What is interesting about this phenomenon is how mainstream media itself is taking notice--and some are even voicing softly-spoken concerns. Donna Rice Hughes, an anti-pornography advocate states, "The line has gotten really blurred. There's a whole generation that has been pornified. They don't think it's a big deal."

For Christian families and individuals the increasing pornographic content of mainstream media is troubling. The issue here isn't a Christian's desire to force Christian morals upon society, but rather of having pornographic values forced upon Christians (as well as society as a whole). It is one thing for a pornographic image to be regulated to a special room at a video rental store--it is another thing entirely for that pornography to appear in a commerical during an episode of American Funniest Home Videos. The first allows access to anyone who wishes to indulge, the second forces the content upon all regardless of age or willingness. Quite literally, there are few safe havens for Evangelical Christian families wishing to steer clear of the influences of "porn creep".

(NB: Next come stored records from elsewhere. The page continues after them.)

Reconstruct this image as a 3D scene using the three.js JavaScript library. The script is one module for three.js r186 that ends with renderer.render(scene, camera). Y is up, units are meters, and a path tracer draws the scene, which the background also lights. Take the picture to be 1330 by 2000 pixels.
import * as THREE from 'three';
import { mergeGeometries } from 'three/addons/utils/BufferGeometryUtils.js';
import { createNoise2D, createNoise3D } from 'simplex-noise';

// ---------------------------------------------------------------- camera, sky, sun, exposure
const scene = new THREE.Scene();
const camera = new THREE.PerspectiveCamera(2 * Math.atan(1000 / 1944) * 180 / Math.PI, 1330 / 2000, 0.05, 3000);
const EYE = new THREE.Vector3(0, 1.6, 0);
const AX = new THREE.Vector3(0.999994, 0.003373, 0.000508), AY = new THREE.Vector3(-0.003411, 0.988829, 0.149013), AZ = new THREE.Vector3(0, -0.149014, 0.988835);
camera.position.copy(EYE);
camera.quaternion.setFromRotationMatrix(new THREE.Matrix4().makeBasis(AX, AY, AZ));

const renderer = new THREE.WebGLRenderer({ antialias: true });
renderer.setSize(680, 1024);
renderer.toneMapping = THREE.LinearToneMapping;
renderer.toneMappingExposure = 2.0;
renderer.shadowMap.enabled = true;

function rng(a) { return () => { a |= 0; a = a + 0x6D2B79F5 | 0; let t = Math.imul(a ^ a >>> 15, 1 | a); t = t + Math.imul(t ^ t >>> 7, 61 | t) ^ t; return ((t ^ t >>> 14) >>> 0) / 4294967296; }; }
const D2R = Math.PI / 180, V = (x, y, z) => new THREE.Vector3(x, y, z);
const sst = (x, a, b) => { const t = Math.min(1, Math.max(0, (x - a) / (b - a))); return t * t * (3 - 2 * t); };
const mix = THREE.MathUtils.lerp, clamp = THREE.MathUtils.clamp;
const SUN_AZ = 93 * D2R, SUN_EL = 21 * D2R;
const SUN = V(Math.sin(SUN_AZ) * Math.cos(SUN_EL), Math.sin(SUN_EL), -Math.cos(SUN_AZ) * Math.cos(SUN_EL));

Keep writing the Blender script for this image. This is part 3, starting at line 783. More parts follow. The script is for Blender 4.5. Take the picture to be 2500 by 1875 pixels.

Father, Thy kingdom come...and in the present time protect my family's eyes from evil.


JG

1 comment:

  1. Hi Josh,

    I agree that this is very disturbing. But to be honest I think we've been seeing it coming for quite some time now. The amount of blasphemy in movies and tv is on the rise to such an extent that one has to go to the Disney channel to even feel remotely safe. Even then, we are confronted with at best a nominal approach to life where dishonesty is portrayed as an acceptable practice for young people.

    Adverts hoever, are probably the most sinister. We aren't there for the adverts, we are not told what adverts we will see and are therefore usually unaware as to what we are going to be hit with next. They really are the devil's playground.